Collected material —
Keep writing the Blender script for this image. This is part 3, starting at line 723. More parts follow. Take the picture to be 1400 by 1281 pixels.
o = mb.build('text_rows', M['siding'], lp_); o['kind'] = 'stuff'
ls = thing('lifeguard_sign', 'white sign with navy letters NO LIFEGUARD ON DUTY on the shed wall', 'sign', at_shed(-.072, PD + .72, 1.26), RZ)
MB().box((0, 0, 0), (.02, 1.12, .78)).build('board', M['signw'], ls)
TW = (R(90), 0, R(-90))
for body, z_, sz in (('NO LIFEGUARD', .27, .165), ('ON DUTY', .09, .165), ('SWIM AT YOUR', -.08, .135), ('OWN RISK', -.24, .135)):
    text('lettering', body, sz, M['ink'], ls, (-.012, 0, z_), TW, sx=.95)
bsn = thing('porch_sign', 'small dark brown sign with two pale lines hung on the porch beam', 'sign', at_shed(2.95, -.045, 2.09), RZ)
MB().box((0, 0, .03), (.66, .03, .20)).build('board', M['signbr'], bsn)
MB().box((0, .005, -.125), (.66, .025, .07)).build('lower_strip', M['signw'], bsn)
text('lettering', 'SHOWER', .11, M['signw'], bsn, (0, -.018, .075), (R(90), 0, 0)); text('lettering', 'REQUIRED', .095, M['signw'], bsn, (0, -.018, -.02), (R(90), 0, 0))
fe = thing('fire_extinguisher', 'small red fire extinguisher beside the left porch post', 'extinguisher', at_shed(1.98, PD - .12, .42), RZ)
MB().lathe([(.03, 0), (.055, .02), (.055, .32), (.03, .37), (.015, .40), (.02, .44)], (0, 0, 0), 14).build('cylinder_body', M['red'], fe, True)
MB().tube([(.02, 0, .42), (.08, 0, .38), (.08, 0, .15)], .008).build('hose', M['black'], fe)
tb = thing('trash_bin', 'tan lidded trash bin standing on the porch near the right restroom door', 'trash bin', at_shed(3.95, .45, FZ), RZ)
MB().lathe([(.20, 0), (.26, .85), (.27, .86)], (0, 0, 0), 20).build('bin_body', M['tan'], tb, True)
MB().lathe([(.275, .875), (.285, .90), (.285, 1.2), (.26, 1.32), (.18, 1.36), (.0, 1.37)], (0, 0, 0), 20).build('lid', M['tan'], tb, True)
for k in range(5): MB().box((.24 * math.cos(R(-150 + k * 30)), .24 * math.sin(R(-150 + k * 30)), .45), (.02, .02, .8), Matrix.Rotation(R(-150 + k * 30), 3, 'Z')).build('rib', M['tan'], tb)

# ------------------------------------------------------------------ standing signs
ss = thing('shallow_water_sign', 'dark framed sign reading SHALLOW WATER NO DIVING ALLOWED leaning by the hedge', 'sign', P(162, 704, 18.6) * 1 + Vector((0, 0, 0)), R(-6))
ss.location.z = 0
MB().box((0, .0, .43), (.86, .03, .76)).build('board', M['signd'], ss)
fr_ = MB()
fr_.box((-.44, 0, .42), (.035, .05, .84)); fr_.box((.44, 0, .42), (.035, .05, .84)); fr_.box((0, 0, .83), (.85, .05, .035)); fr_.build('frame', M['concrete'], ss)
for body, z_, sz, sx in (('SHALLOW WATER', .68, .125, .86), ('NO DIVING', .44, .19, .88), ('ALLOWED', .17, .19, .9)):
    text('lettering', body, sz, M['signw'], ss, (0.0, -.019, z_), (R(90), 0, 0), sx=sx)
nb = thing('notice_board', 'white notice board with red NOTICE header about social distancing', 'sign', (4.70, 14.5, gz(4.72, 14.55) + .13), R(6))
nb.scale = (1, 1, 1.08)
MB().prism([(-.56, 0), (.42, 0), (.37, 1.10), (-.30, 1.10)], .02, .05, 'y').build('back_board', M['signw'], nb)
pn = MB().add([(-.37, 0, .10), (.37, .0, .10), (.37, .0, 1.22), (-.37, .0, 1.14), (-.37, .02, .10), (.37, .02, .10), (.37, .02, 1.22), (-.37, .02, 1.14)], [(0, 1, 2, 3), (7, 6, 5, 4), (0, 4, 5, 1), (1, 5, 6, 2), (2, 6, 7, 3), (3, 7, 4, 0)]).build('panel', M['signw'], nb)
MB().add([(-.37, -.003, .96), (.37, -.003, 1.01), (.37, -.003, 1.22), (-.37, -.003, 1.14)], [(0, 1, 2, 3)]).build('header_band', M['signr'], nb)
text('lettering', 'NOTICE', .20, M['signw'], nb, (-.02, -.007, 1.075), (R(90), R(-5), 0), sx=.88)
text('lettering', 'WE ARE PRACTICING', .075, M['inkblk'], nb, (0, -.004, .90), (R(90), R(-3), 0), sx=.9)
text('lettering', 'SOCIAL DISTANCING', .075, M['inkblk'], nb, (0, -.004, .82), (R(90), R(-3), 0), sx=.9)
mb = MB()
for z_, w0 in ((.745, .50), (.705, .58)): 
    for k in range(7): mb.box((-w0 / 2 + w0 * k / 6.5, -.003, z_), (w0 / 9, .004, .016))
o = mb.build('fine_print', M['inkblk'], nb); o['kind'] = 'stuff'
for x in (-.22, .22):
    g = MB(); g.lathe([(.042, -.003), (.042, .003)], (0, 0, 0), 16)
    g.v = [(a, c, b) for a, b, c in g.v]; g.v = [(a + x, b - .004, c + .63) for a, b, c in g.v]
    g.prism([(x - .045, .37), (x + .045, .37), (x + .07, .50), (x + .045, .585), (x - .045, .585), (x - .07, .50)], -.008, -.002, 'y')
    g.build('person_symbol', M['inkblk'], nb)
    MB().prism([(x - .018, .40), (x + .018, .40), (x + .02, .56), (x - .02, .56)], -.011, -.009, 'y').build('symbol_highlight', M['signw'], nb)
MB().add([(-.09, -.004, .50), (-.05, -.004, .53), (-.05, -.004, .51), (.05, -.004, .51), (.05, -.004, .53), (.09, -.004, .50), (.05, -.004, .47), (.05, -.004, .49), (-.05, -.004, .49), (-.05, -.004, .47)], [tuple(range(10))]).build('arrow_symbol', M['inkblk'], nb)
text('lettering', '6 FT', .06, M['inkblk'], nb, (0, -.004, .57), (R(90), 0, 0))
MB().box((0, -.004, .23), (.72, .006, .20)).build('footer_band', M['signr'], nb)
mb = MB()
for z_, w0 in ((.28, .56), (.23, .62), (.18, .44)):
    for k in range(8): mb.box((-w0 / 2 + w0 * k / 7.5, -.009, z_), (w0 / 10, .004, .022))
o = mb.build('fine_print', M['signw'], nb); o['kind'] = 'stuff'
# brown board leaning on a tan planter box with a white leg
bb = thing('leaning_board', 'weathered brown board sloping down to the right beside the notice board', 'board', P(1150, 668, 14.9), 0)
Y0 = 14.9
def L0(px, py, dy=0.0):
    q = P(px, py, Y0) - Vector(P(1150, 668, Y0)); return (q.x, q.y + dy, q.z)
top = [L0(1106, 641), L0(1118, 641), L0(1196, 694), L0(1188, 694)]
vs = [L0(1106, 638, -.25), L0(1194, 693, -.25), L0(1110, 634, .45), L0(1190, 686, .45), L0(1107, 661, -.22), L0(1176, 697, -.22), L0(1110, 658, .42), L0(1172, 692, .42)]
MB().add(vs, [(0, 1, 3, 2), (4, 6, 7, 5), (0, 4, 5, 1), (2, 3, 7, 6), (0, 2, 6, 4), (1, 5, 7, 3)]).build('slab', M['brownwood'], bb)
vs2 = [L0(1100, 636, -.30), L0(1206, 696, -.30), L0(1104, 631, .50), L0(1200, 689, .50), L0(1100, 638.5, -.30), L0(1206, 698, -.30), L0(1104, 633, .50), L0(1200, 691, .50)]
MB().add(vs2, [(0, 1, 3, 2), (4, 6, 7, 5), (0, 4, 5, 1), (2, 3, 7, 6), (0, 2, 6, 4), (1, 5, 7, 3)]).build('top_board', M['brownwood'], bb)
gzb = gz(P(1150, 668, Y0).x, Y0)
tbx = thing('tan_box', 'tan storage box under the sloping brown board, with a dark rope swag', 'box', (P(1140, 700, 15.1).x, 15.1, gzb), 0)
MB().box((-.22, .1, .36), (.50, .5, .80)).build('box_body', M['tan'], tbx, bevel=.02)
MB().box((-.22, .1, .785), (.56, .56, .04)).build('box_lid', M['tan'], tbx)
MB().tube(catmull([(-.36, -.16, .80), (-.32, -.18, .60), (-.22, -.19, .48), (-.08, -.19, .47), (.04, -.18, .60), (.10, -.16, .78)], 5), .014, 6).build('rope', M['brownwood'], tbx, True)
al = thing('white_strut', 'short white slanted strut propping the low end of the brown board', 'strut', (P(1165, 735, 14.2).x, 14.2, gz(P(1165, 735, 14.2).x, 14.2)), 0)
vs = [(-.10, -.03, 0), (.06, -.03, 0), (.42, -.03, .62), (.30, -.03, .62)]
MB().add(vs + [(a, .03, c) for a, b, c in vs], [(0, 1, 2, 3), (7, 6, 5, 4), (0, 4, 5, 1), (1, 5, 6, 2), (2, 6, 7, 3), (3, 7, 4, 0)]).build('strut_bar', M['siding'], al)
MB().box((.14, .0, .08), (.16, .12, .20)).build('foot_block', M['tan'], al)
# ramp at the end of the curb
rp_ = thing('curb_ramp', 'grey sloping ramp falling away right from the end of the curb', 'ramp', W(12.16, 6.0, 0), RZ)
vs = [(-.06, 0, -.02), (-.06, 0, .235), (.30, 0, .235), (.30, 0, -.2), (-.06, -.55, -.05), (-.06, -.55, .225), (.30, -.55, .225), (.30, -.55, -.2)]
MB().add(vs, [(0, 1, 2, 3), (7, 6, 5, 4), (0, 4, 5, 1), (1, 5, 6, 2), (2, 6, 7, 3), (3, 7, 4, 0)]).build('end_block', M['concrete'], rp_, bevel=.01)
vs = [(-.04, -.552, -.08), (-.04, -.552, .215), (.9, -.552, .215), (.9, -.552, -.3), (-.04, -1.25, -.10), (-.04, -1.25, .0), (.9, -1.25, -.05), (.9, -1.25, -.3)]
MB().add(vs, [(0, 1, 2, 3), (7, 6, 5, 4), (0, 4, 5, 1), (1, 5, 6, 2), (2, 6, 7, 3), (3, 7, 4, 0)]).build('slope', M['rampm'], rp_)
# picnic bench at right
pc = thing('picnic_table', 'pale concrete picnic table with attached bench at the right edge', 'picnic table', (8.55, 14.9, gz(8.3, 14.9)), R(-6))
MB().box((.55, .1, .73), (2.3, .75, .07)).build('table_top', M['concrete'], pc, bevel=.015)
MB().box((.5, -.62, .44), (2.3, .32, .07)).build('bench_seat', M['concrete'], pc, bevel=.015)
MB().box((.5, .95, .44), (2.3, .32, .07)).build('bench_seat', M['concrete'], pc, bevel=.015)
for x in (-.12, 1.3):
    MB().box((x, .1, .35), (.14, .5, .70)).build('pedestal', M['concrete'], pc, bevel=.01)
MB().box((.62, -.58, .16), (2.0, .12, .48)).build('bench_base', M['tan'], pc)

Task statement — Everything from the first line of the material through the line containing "for k in range(5): MB().box((.24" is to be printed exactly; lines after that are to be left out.

Complete answer —
Keep writing the Blender script for this image. This is part 3, starting at line 723. More parts follow. Take the picture to be 1400 by 1281 pixels.
o = mb.build('text_rows', M['siding'], lp_); o['kind'] = 'stuff'
ls = thing('lifeguard_sign', 'white sign with navy letters NO LIFEGUARD ON DUTY on the shed wall', 'sign', at_shed(-.072, PD + .72, 1.26), RZ)
MB().box((0, 0, 0), (.02, 1.12, .78)).build('board', M['signw'], ls)
TW = (R(90), 0, R(-90))
for body, z_, sz in (('NO LIFEGUARD', .27, .165), ('ON DUTY', .09, .165), ('SWIM AT YOUR', -.08, .135), ('OWN RISK', -.24, .135)):
    text('lettering', body, sz, M['ink'], ls, (-.012, 0, z_), TW, sx=.95)
bsn = thing('porch_sign', 'small dark brown sign with two pale lines hung on the porch beam', 'sign', at_shed(2.95, -.045, 2.09), RZ)
MB().box((0, 0, .03), (.66, .03, .20)).build('board', M['signbr'], bsn)
MB().box((0, .005, -.125), (.66, .025, .07)).build('lower_strip', M['signw'], bsn)
text('lettering', 'SHOWER', .11, M['signw'], bsn, (0, -.018, .075), (R(90), 0, 0)); text('lettering', 'REQUIRED', .095, M['signw'], bsn, (0, -.018, -.02), (R(90), 0, 0))
fe = thing('fire_extinguisher', 'small red fire extinguisher beside the left porch post', 'extinguisher', at_shed(1.98, PD - .12, .42), RZ)
MB().lathe([(.03, 0), (.055, .02), (.055, .32), (.03, .37), (.015, .40), (.02, .44)], (0, 0, 0), 14).build('cylinder_body', M['red'], fe, True)
MB().tube([(.02, 0, .42), (.08, 0, .38), (.08, 0, .15)], .008).build('hose', M['black'], fe)
tb = thing('trash_bin', 'tan lidded trash bin standing on the porch near the right restroom door', 'trash bin', at_shed(3.95, .45, FZ), RZ)
MB().lathe([(.20, 0), (.26, .85), (.27, .86)], (0, 0, 0), 20).build('bin_body', M['tan'], tb, True)
MB().lathe([(.275, .875), (.285, .90), (.285, 1.2), (.26, 1.32), (.18, 1.36), (.0, 1.37)], (0, 0, 0), 20).build('lid', M['tan'], tb, True)
for k in range(5): MB().box((.24 * math.cos(R(-150 + k * 30)), .24 * math.sin(R(-150 + k * 30)), .45), (.02, .02, .8), Matrix.Rotation(R(-150 + k * 30), 3, 'Z')).build('rib', M['tan'], tb)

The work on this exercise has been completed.